■ Objective: Reproduce from the records below, with no pictures, exactly the lines between the one containing "Reconstruct this image" and the one containing "COL = scene.collection", inclusive.

■ Recorded information:
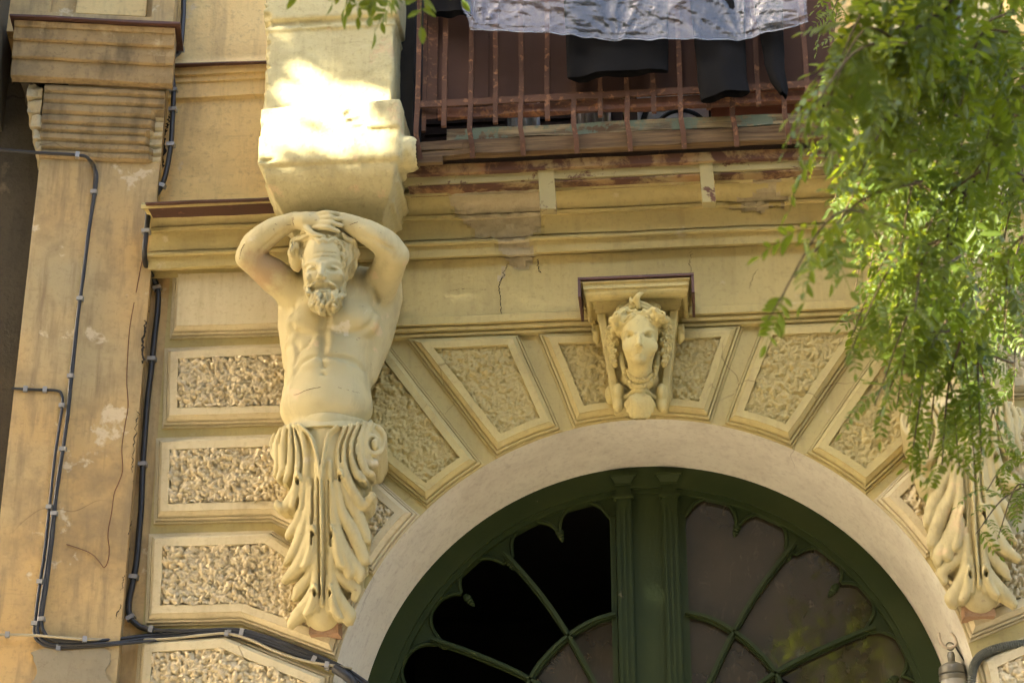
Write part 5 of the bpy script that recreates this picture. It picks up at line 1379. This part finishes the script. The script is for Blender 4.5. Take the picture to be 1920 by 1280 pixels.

* * *

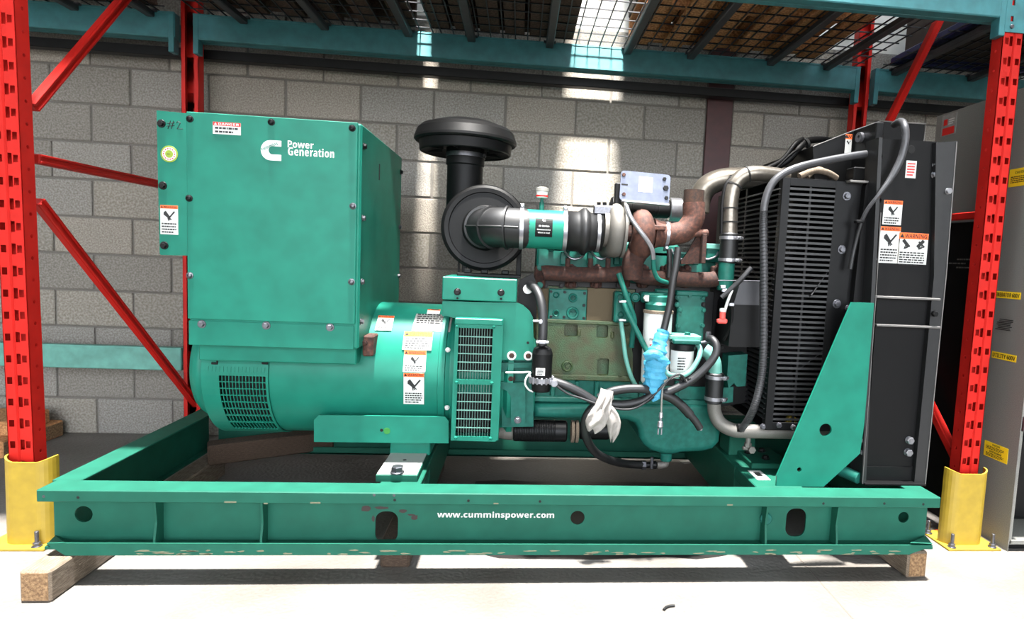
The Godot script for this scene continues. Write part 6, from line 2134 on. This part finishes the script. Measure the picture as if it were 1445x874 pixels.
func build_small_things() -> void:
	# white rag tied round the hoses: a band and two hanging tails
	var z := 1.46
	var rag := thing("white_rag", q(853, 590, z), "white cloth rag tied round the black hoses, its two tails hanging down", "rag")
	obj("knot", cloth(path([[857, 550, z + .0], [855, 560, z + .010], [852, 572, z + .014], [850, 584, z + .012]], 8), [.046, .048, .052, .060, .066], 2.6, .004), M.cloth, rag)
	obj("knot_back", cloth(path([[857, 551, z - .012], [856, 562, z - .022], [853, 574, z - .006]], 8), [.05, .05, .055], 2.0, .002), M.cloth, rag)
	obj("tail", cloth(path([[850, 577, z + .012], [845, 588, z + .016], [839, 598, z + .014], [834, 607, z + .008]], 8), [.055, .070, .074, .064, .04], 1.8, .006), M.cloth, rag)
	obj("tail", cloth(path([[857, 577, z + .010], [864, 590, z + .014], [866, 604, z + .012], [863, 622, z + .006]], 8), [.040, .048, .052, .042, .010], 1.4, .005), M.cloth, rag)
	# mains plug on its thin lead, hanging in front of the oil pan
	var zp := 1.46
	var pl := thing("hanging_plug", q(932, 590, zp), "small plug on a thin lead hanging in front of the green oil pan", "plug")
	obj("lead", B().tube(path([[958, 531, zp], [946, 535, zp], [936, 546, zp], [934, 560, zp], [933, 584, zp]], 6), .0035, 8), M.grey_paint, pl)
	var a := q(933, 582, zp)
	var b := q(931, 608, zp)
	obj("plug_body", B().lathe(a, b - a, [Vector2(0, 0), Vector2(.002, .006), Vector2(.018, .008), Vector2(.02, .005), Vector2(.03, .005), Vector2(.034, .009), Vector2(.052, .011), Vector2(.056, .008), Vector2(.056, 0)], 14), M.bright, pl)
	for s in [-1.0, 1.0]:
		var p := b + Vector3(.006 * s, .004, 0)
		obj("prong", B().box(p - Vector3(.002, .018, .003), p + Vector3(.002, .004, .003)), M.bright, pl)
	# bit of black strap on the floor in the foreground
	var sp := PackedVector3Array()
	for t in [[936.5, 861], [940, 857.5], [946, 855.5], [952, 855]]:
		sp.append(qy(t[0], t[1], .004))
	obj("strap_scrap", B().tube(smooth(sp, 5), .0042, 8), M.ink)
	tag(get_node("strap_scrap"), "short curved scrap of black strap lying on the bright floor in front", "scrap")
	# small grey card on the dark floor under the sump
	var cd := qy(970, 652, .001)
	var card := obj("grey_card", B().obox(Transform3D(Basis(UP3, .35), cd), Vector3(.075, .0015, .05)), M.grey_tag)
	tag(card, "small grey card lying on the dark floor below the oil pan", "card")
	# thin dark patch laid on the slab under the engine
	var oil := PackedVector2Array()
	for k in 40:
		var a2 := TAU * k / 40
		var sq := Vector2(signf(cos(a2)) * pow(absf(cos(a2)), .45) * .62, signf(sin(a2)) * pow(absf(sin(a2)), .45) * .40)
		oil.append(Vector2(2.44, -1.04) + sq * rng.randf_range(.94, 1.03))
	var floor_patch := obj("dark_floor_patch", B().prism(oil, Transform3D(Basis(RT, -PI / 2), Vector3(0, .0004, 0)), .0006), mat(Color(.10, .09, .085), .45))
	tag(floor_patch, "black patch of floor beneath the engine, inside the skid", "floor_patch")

--

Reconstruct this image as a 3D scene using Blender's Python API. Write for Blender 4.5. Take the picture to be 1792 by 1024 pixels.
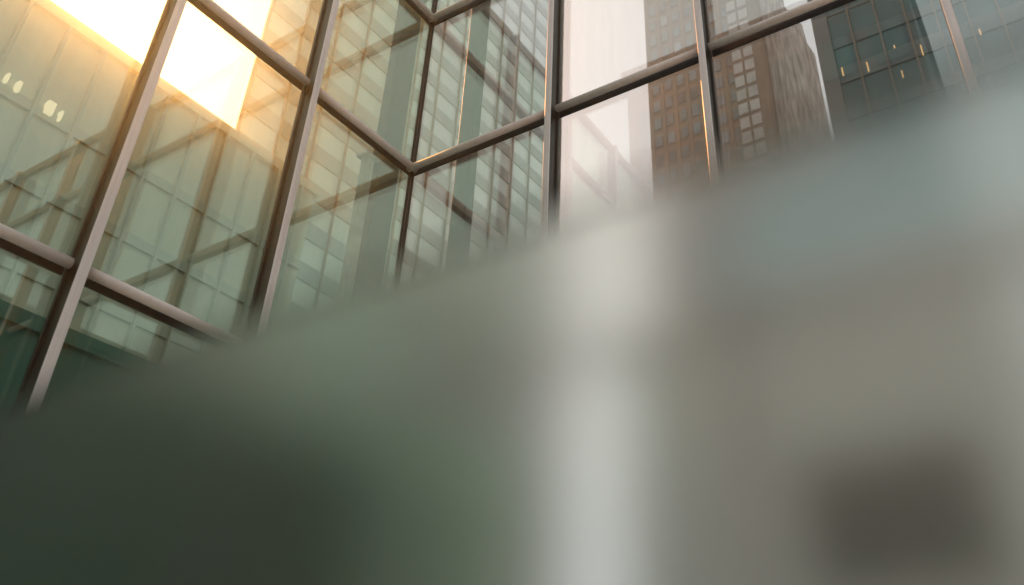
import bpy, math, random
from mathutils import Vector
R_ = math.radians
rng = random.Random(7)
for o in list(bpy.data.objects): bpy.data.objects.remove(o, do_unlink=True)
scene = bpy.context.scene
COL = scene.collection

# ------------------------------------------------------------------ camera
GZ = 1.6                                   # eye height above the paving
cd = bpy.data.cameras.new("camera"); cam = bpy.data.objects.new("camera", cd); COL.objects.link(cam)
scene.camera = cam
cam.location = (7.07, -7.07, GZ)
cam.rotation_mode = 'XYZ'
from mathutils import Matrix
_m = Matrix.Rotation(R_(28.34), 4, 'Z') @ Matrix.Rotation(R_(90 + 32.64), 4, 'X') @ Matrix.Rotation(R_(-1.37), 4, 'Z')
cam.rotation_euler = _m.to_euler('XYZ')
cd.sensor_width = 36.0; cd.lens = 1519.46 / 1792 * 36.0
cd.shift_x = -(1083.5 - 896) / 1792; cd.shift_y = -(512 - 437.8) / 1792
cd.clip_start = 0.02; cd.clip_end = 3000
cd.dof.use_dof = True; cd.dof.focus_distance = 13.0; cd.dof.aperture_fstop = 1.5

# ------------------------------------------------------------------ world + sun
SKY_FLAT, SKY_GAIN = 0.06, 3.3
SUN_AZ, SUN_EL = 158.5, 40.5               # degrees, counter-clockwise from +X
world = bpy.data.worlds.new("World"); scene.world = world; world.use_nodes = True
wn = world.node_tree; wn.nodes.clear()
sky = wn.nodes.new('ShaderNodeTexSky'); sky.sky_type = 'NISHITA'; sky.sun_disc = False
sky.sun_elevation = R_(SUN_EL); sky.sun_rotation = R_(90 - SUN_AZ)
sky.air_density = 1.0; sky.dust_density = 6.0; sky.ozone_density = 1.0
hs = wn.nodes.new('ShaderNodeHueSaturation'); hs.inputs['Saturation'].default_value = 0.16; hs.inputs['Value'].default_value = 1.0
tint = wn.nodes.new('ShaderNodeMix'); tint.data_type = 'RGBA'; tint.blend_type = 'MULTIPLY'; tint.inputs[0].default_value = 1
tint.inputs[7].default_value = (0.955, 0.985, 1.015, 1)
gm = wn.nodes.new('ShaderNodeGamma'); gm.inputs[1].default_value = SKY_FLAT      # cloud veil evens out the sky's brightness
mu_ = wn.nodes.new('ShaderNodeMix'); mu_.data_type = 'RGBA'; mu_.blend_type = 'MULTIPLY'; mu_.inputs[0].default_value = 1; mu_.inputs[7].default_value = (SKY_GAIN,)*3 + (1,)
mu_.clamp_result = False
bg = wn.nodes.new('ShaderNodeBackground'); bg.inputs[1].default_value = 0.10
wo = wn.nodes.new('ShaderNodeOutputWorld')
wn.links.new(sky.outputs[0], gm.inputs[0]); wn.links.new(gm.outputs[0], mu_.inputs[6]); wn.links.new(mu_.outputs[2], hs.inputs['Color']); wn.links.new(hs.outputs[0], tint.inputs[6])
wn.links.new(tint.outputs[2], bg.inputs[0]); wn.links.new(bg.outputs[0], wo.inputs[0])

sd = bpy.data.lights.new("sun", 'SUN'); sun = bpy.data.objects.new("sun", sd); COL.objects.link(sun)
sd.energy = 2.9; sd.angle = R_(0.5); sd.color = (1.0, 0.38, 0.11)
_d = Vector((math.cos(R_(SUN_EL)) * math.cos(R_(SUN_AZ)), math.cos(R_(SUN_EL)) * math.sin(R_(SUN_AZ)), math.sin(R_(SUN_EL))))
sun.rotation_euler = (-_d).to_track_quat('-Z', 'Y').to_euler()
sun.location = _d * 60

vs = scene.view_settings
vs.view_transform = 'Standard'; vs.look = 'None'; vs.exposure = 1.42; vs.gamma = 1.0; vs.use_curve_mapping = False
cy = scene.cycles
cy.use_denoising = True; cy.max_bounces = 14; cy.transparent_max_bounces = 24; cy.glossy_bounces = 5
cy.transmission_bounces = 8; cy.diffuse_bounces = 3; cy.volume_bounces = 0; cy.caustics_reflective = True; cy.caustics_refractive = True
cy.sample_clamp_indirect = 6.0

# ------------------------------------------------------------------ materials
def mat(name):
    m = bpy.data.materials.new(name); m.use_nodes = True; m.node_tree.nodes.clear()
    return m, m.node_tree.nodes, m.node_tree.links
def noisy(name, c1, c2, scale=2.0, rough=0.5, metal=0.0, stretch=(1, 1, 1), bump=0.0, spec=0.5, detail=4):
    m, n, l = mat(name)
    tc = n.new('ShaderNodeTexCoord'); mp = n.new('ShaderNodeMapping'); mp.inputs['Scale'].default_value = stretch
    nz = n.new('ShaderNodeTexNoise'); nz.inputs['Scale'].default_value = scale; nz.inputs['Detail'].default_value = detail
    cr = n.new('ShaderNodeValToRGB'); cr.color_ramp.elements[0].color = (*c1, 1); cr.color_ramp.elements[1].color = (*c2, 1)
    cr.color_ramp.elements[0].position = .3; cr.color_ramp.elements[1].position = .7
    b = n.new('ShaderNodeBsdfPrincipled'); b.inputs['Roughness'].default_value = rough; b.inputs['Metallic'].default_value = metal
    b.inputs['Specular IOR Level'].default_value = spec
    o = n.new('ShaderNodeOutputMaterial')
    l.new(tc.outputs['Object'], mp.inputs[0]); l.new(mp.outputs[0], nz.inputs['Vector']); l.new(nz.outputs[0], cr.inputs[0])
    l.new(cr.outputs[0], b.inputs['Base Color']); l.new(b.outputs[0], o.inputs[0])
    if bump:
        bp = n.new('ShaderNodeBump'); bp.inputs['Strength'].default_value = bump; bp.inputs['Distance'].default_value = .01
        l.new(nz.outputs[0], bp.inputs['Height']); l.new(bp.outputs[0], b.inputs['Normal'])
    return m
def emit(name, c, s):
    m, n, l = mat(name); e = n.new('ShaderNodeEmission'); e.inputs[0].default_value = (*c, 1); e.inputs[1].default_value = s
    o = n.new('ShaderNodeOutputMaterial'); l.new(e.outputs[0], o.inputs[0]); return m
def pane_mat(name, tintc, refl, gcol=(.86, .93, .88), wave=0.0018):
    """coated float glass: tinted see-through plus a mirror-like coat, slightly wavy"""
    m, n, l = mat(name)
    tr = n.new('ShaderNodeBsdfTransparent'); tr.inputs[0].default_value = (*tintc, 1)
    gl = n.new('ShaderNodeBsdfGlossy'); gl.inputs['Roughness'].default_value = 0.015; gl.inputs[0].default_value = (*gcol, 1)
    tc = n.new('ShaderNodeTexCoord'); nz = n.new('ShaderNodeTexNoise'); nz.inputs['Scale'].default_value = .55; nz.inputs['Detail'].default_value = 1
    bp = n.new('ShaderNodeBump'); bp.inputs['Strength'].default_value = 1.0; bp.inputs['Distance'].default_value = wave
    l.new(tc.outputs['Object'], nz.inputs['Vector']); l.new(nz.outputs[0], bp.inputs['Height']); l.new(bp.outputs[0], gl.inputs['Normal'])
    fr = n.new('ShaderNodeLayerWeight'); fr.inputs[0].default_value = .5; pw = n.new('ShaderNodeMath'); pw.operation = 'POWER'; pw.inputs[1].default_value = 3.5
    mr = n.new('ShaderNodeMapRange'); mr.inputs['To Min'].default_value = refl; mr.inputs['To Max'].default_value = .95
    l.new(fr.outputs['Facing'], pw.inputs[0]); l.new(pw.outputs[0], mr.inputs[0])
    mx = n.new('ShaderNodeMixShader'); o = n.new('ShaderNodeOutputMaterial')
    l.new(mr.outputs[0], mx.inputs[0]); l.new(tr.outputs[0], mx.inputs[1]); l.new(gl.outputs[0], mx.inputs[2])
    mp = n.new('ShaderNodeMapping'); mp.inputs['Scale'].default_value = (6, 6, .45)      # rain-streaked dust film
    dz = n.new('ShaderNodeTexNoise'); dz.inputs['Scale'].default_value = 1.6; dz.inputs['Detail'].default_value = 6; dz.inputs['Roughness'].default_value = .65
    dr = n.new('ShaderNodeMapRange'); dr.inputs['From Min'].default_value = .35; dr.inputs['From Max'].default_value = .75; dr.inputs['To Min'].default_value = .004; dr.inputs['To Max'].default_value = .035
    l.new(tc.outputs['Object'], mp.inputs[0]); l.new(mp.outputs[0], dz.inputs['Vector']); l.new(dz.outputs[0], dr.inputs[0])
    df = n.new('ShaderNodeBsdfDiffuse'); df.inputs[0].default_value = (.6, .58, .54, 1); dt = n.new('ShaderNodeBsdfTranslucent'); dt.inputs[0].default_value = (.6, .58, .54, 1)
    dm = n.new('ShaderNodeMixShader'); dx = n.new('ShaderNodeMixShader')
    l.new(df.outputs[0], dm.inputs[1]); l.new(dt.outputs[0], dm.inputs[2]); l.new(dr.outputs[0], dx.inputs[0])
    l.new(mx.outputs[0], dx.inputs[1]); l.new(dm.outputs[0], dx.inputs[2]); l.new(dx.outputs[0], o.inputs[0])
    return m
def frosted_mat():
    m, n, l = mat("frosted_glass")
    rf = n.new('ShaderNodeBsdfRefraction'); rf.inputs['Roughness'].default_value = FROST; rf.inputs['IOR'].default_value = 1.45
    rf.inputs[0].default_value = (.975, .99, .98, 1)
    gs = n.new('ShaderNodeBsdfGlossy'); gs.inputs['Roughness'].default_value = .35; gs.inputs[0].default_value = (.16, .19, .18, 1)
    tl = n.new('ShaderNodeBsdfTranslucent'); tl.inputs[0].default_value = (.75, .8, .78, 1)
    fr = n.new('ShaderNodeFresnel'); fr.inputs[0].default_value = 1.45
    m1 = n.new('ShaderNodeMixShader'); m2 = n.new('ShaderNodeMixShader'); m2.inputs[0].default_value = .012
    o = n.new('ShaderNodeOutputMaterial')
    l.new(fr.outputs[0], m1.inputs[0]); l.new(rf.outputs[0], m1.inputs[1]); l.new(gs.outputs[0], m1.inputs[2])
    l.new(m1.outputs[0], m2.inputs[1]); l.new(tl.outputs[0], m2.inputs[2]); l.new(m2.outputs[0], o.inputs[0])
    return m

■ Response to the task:
Reconstruct this image as a 3D scene using Blender's Python API. Write for Blender 4.5. Take the picture to be 1792 by 1024 pixels.
import bpy, math, random
from mathutils import Vector
R_ = math.radians
rng = random.Random(7)
for o in list(bpy.data.objects): bpy.data.objects.remove(o, do_unlink=True)
scene = bpy.context.scene
COL = scene.collection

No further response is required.